Saturday, October 4, 2008

Tips and tricks for your first date


Before the date
Him
Choose a meeting place near a tube station, or near the girl's home or office - if she's squeezed into her most sadistic heels for you, she won't thank you for a painful, bunion-inducing hike.
Don't forget - nice watch and nice shoes go a long way.
Her
Don't dress like an East End barmaid. Trying to overly impress him with cleavage as deep as the Grand Canyon means he'll spend the night talking to your 'friends'. Less is more. A touch of class and a hint of flesh is key to getting a second date.
Don't trowel on the make-up. Should you decide to go dancing later, you won't thank that fifth coat of mascara for making him think he's pulled Alice Cooper.


During the date
Him
Be early, hold open doors and pull back chairs.
Stand when the girl leaves or comes back to the table. Always give her the seat facing out, as she is your sole focus for the next four hours (it'll also help by stopping your eye wandering).
Always pay, choose the wine and do it all naturally and without fuss. Chivalry rocks. Women won't expect you to throw your jacket over the nearest puddle in the 21st Century, but be attentive and thoughtful. She'll notice it all.
Offer a compliment: women spend longer than men realise to look that hot, so notice something that's not too personal: 'you smell nice', 'you look nice'. 'Great butt!' is, of course, a no-no.
Don't boast. Woman can't stand a show-off. It's the wrong side of confidence. If you're great, they'll quickly work that out for themselves.
If it's a blind date, suggest a 'shot of courage' when you first meet.
Her
In return the girl should be gracious and accepting. Making a big fuss with something like "Ok, but the drinks at the next bar are on ME!" is vulgar. Just be cool. You can buy him a drink or dinner next time.
Laugh at his jokes.
Laugh at more of his jokes.
Although don't try too hard. Nervous laughter is awkward.
Both of you
Don't ever talk for more than thirty seconds at a time. Even if you're telling a story, pause and get feedback. Otherwise you may sound like you're lecturing.
Don't just talk about yourself. Ask questions. Hold the eye, and listen attentively. Never interrupt with something you did bigger and better.
Don't ask them what they think of you. It smacks of having a lack of confidence, which is a massive turn-off. Read the signals well instead.
Don't talk about your ex-partner(s) or ex-wife. Leave that stuff til the 'deal' is secured.
Don't yawn.
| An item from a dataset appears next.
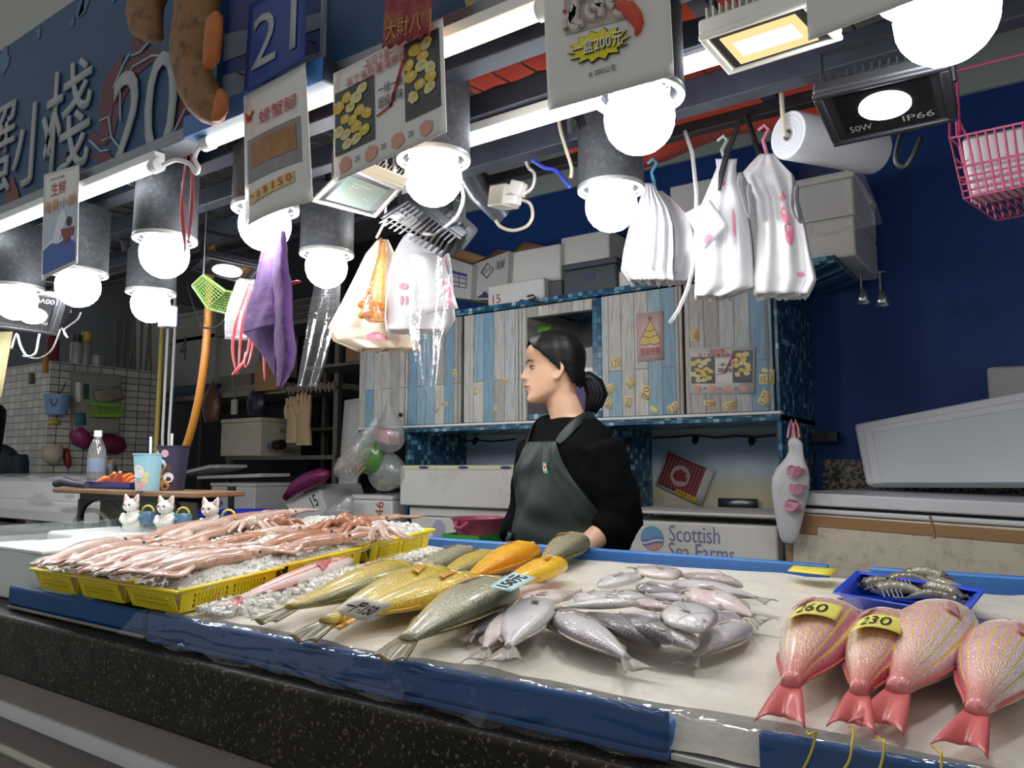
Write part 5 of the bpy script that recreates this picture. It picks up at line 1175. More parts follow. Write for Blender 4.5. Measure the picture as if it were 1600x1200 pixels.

Just don't.
At the end of the date
Him
Even if you don't fancy her, make sure you either see her home safely, or grab her a cab.
Her
Never mention seeing him again or assume there's a second date in the making: Don't say "Oh, i'd love to see that play, do you like plays?' Or 'what are you up to on the weekend?" Mystery attracts men like magpies to a shiny thing.
Dating should be ALL about the guy chasing. Anyone too available or enthusiastic is offputting. (This actually goes both ways, No one likes anyone who seems desperate, but the guy still has to be the one who suggests the second date.)
Don't have sex on the first date, even if you feel like it. If he invites you for a coffee, chances are he wants to show you more than his CD collection. Call it old-fashioned, but most men don't respect a lady who does the deed so quickly.
Both of you
Always hold something back. Not just your chastity: Don't tell all your dark secrets, don't laugh too much, don't get too drunk and confess all. In a word, be charming and interesting but keep your guard up. The other person shouldn't get to see every part of you yet. Let them work for it.
If he asks if you fancy him at the end of the evening - and you don't - let him down gently and don't forget to add a few character positives to boost a bruised ego.